-- START Material provided --

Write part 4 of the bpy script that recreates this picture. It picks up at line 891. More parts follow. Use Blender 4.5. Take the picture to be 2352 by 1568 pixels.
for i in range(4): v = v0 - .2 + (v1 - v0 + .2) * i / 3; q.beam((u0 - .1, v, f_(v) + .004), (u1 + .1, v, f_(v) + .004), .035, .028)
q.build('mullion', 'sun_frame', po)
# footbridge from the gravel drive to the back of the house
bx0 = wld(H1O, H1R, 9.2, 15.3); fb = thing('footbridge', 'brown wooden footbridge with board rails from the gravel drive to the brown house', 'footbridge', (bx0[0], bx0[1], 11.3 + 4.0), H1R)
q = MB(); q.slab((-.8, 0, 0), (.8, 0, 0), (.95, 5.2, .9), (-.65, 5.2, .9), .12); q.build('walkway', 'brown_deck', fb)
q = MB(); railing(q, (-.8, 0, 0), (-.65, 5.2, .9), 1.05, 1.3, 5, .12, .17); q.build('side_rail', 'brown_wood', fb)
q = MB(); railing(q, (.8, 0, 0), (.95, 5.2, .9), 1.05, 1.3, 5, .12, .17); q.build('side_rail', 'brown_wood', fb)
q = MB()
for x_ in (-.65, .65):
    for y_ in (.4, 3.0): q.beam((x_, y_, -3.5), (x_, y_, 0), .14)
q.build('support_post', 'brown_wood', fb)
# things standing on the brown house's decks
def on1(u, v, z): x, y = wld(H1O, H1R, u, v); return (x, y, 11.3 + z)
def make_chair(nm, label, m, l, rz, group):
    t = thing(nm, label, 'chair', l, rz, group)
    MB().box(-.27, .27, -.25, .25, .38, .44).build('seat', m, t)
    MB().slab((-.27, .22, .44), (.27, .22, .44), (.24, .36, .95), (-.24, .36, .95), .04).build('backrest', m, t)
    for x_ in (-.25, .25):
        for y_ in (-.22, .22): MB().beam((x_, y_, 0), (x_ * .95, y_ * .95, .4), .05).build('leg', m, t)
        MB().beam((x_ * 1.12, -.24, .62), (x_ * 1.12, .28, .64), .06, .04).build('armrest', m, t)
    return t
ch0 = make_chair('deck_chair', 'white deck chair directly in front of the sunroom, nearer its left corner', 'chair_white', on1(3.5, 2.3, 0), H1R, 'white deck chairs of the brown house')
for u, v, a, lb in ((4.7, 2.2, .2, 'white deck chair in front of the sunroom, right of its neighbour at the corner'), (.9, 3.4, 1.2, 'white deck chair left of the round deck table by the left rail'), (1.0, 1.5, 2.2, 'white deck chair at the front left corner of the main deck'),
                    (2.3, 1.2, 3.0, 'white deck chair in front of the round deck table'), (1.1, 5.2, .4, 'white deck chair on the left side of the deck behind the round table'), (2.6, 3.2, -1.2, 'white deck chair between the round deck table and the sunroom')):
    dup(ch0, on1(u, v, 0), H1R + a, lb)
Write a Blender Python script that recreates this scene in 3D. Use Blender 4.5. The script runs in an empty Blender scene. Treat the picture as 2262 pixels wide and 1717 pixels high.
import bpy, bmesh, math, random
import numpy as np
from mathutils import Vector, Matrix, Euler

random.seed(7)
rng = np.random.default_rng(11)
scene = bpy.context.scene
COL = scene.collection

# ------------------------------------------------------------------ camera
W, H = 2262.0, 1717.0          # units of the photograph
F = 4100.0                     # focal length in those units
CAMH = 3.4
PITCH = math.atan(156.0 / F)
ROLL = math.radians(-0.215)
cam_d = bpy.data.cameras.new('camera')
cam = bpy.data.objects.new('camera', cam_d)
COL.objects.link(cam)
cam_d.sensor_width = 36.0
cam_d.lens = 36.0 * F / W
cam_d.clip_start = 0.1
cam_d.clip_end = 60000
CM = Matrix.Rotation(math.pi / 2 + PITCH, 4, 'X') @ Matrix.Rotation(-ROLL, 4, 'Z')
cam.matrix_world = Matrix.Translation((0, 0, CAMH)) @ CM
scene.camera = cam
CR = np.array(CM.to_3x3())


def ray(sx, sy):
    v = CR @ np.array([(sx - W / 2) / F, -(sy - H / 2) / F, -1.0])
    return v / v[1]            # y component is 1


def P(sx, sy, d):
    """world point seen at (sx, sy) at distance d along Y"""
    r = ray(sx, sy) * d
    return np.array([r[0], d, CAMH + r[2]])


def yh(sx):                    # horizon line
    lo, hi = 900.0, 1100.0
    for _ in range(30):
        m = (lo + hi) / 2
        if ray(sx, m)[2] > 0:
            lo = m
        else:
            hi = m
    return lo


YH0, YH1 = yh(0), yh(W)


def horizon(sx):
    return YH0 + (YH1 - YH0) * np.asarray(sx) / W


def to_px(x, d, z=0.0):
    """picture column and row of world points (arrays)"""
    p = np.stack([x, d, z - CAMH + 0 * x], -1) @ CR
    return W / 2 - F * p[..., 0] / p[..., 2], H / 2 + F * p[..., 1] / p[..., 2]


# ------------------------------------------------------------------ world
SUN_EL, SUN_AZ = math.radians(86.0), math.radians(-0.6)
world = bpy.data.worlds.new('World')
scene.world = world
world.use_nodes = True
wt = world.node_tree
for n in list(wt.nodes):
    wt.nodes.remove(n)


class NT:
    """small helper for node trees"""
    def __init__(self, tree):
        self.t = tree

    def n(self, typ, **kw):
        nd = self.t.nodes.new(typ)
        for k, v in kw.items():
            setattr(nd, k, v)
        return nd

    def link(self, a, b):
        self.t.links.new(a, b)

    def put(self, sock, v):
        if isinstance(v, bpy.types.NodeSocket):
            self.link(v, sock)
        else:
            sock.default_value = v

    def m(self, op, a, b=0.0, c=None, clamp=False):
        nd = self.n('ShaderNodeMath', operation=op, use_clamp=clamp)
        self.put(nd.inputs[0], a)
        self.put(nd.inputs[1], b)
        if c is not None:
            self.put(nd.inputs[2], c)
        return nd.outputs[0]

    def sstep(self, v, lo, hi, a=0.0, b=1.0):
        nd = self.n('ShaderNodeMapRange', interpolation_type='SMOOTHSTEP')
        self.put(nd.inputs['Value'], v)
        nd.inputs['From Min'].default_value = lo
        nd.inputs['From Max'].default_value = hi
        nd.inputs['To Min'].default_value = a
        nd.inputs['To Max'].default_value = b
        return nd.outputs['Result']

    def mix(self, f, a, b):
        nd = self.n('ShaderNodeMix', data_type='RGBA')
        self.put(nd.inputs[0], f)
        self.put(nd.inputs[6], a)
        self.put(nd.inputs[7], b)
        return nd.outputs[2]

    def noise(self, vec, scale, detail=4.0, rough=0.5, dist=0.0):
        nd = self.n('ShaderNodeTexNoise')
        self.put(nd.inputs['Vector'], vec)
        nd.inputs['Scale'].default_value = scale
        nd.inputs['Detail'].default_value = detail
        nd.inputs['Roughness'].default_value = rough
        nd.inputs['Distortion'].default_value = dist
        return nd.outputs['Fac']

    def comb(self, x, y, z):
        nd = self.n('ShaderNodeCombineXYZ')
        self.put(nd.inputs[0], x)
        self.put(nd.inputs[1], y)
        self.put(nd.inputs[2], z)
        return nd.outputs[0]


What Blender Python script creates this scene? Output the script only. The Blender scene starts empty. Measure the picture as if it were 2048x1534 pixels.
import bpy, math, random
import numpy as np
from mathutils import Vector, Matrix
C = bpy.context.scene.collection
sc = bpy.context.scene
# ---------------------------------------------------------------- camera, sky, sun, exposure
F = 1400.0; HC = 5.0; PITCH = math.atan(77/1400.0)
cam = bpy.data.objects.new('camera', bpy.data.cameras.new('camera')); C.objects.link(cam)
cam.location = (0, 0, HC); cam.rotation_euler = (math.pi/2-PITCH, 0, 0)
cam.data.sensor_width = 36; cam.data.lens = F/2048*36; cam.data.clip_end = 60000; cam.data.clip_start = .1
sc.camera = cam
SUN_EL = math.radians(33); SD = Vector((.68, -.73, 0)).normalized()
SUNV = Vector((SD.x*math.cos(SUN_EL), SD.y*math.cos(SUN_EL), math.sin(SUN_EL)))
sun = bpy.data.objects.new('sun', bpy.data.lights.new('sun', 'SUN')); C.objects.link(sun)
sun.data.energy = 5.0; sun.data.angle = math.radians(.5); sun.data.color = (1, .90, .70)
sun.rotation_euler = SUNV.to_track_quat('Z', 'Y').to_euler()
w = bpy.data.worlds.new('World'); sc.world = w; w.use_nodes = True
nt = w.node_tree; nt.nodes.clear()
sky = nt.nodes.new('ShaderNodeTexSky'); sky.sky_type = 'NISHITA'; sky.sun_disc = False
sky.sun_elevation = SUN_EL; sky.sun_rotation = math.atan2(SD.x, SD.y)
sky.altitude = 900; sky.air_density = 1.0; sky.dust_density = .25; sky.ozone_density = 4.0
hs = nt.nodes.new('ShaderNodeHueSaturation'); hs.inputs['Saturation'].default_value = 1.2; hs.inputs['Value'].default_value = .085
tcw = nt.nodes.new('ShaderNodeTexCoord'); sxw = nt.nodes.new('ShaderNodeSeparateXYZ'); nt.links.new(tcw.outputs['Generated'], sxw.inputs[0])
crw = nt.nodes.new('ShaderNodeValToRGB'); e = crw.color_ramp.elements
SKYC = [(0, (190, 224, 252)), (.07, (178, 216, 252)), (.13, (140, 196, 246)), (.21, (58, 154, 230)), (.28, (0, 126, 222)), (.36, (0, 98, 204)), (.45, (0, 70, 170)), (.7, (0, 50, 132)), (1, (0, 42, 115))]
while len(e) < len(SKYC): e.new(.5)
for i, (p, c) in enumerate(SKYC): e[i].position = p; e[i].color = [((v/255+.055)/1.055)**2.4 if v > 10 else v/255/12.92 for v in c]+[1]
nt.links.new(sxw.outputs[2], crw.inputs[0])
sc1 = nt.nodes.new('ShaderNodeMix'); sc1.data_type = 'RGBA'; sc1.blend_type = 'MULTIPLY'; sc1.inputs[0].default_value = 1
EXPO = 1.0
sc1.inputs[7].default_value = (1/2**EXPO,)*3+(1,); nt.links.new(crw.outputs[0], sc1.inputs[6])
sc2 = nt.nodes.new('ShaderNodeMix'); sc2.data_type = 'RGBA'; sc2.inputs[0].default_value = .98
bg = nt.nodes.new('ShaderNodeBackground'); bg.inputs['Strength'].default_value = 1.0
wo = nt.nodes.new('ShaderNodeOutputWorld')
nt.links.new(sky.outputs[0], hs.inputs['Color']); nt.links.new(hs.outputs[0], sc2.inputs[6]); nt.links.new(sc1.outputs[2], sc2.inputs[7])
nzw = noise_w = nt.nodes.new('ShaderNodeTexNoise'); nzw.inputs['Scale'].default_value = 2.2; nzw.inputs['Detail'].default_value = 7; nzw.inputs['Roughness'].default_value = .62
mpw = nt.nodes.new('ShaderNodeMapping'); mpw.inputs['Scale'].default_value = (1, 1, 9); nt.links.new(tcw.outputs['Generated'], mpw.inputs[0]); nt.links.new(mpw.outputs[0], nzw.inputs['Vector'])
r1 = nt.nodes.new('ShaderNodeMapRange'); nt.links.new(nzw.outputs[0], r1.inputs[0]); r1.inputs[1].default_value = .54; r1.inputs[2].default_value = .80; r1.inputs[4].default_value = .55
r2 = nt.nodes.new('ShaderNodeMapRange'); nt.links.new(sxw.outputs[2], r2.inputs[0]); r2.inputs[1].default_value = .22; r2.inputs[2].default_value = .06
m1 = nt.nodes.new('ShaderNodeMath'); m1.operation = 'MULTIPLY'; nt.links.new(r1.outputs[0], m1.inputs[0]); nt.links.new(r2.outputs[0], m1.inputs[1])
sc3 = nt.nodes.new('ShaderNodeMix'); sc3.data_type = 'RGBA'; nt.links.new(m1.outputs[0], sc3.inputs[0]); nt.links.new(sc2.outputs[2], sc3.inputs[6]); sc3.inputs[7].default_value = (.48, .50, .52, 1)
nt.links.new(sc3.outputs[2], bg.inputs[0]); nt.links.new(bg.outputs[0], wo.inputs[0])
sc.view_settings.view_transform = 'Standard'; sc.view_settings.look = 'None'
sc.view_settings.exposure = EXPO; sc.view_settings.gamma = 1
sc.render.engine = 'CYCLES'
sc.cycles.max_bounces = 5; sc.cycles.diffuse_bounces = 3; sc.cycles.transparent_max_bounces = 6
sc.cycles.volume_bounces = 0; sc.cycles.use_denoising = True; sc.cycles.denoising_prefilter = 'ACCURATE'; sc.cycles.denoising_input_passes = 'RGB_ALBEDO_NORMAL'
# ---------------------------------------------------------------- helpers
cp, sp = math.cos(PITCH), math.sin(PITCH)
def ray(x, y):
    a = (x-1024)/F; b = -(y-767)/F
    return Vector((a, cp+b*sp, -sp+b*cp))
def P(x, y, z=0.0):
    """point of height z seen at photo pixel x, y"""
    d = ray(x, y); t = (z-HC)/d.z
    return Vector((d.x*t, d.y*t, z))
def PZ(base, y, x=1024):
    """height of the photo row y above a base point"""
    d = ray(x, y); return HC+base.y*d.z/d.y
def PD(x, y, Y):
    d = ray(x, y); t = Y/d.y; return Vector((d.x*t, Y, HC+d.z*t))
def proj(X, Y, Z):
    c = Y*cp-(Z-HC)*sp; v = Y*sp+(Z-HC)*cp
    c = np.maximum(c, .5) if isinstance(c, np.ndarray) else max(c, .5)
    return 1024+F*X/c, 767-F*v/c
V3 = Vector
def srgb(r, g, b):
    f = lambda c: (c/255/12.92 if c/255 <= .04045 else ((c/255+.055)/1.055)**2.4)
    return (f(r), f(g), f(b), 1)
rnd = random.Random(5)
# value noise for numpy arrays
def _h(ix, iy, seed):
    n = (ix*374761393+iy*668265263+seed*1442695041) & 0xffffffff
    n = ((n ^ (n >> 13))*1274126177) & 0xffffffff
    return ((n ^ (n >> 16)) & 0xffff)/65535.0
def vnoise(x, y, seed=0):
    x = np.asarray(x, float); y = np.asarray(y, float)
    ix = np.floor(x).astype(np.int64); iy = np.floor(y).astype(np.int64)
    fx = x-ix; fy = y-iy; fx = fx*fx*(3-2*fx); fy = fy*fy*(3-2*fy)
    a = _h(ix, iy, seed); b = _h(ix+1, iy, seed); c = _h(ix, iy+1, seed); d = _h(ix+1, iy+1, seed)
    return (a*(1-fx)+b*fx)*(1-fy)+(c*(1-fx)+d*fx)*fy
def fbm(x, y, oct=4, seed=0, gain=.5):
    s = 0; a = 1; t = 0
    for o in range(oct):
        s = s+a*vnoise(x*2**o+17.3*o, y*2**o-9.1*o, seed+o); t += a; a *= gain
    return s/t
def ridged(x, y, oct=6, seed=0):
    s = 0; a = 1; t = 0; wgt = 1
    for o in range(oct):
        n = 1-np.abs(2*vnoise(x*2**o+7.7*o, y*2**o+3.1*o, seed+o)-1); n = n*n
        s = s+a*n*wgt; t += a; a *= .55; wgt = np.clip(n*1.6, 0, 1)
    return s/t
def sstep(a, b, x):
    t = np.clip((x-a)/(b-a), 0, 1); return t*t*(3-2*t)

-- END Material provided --

--- Short problem ---
In the listing above, find the line with "Write a Blender" and the line with "return np.array([r[0], d, CAMH + r[2]])", then print exactly those lines and every line between them.

--- Reply to the task ---
Write a Blender Python script that recreates this scene in 3D. Use Blender 4.5. The script runs in an empty Blender scene. Treat the picture as 2262 pixels wide and 1717 pixels high.
import bpy, bmesh, math, random
import numpy as np
from mathutils import Vector, Matrix, Euler

random.seed(7)
rng = np.random.default_rng(11)
scene = bpy.context.scene
COL = scene.collection

# ------------------------------------------------------------------ camera
W, H = 2262.0, 1717.0          # units of the photograph
F = 4100.0                     # focal length in those units
CAMH = 3.4
PITCH = math.atan(156.0 / F)
ROLL = math.radians(-0.215)
cam_d = bpy.data.cameras.new('camera')
cam = bpy.data.objects.new('camera', cam_d)
COL.objects.link(cam)
cam_d.sensor_width = 36.0
cam_d.lens = 36.0 * F / W
cam_d.clip_start = 0.1
cam_d.clip_end = 60000
CM = Matrix.Rotation(math.pi / 2 + PITCH, 4, 'X') @ Matrix.Rotation(-ROLL, 4, 'Z')
cam.matrix_world = Matrix.Translation((0, 0, CAMH)) @ CM
scene.camera = cam
CR = np.array(CM.to_3x3())


def ray(sx, sy):
    v = CR @ np.array([(sx - W / 2) / F, -(sy - H / 2) / F, -1.0])
    return v / v[1]            # y component is 1


def P(sx, sy, d):
    """world point seen at (sx, sy) at distance d along Y"""
    r = ray(sx, sy) * d
    return np.array([r[0], d, CAMH + r[2]])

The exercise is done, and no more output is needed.